In May 2007,the military-industrial complex decided to use the Port of Grays Harbor (in my then town of residence, Aberdeen, WA) to ship weapons of mass destruction to US forces in Iraq. Thinking that they could avoid the kind of loud protests they had encountered over the previous months in Tacoma and Olympia, they were rudely surprised to find protesters ready and waiting for them.

I know about this event, not because I read about it in the newspaper or saw a report on TV, but because I was one of the organizers!

As we gathered to march and demonstrate, several cameras were trained on our assemblage of 75 - 100 peaceful citizens. These were not TV cameras. The police were the ones holding the cameras. For the entire 4 days, anytime even a small group of us got anywhere near the Port, the police filmed our every move.

On the day of our big march, we were joined by several members of the Evergreen State College Students for Democratic Society (SDS). Since they had been forewarned of the presence of police cameras, several of them decided to wear bandannas to cover their faces.

This move greatly angered the police. One officer yelled at them, "If you aren't doing anything illegal, then you have no reason to worry about being photographed or filmed."

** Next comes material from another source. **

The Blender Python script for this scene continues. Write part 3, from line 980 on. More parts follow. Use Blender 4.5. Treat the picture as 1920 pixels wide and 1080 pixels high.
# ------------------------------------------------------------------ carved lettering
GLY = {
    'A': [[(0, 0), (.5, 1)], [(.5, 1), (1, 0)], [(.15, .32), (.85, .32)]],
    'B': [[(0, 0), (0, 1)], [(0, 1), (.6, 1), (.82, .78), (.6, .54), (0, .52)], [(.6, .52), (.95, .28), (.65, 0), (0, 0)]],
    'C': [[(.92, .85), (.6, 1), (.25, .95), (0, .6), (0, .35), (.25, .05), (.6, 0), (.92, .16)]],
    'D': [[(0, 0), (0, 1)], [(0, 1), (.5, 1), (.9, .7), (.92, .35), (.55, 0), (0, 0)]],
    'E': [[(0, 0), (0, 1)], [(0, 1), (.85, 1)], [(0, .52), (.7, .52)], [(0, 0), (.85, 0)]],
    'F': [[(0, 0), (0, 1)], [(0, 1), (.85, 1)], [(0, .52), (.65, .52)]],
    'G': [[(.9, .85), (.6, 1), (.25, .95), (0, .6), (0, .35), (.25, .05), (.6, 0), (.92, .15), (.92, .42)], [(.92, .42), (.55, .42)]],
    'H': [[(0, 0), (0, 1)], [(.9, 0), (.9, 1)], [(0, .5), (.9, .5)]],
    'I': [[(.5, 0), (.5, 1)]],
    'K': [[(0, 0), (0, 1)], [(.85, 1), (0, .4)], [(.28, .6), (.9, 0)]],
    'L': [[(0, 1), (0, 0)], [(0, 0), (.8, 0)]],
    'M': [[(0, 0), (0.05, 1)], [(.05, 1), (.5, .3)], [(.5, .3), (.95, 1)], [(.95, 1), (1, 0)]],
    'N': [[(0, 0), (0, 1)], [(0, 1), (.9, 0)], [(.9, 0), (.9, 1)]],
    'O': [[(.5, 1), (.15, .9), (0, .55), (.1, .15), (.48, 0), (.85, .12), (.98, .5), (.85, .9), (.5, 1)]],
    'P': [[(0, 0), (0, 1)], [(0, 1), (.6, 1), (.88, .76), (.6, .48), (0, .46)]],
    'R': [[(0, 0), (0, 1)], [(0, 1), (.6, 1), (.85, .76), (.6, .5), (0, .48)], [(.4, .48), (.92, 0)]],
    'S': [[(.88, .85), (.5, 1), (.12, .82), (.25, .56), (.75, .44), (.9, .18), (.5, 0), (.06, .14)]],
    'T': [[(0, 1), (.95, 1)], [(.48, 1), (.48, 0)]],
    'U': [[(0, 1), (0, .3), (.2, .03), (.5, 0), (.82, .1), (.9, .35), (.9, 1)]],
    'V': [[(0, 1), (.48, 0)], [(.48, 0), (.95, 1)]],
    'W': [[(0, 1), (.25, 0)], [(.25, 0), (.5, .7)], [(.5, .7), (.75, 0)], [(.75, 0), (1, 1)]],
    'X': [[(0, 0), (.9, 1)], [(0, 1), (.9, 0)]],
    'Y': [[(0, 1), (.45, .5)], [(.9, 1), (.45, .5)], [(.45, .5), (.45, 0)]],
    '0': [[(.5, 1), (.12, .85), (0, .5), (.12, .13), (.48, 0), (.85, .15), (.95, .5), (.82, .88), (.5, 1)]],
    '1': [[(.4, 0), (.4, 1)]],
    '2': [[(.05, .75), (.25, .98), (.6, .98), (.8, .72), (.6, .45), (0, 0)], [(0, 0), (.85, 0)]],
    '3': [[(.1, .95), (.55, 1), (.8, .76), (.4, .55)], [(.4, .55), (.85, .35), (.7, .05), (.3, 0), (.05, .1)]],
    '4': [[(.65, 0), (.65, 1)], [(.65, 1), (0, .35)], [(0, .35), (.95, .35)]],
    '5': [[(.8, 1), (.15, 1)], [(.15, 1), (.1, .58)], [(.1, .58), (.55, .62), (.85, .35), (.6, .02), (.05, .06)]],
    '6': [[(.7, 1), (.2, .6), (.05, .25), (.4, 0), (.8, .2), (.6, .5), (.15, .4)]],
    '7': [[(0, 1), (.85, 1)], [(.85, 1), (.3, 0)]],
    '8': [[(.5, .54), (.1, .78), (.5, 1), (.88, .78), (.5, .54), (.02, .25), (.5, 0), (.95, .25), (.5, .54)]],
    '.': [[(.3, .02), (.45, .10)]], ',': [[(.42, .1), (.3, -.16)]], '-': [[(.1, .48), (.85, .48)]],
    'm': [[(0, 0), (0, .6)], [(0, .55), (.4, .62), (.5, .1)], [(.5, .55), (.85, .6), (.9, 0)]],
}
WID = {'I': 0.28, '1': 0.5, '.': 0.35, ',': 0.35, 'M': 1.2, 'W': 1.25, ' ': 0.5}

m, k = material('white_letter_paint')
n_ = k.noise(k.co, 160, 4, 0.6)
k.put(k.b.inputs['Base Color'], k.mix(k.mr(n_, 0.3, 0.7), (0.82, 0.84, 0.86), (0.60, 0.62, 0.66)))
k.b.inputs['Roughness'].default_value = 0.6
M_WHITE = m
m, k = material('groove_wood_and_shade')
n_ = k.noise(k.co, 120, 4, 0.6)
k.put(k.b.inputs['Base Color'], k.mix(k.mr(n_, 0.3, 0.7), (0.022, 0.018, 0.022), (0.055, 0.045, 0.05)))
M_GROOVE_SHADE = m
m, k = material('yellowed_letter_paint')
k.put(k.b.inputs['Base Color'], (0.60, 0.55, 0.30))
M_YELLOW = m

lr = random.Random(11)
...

Sounds like a logical position to take, doesn't it? Yet, as David Sirota reports, the police themselves don't take kindly to citizens photographing them as they do police work!
Police officers, [Jim Pasco] told NPR, “need to move quickly, in split seconds, without giving a lot of thought to what the adverse consequences for them might be.” He added that law enforcement authorities believe that “anything that’s going to have a chilling effect on an officer moving — an apprehension that he’s being videotaped and may be made to look bad — could cost him or some citizen their life.”

Obviously, nobody wants to stop officers from doing their much-needed job (well, nobody other than budget-cutting politicians who are slashing police forces). In fact, organizations such as the NAACP have urged citizens to videotape police precisely to make sure police are doing ALL of their job — including protecting individuals’ civil liberties.

This is not some academic or theoretical concern, and video recording is not a needless exercise in Bill of Rights zealotry. The assault on civil liberties in America is a very real problem and monitoring police is absolutely required in light of recent data.

As USA Today reported under the headline “Police brutality cases on rise since 9/11,” situations “in which police, prison guards and other law enforcement authorities have used excessive force or other tactics to violate victims’ civil rights increased 25 percent” between 2001 and 2007. Last year alone, more than 1,500 officers were involved in excessive-force complaints, according to the National Police Misconduct Statistics and Reporting Project...
So, this is what it comes down to. The police argue that law-abiding citizens should not mind having the state photograph us whenever they feel like it, but we do not have the right to film them. If they aren't infringing on our rights or breaking the law, why should they care if they are caught on film?

It's a two-way street or, at least, it SHOULD be.

2 comments:

  1. The trouble is that not all folks who deal with the police are as peaceful and as law abiding as you guys were. A mobster, for instance, can easily order a hit on a police officer who gives him a traffic ticket.

    So, I disagree. It isn't a two way street. The police, by virtue of representing law and order, should have the upper hand. Their performance should be evaluated some other way.

    ReplyDelete
  2. I don't understand what your point has to do with the issue of taking pictures. Sure, a mobster can order such a hit, but he doesn't need a camera to do that.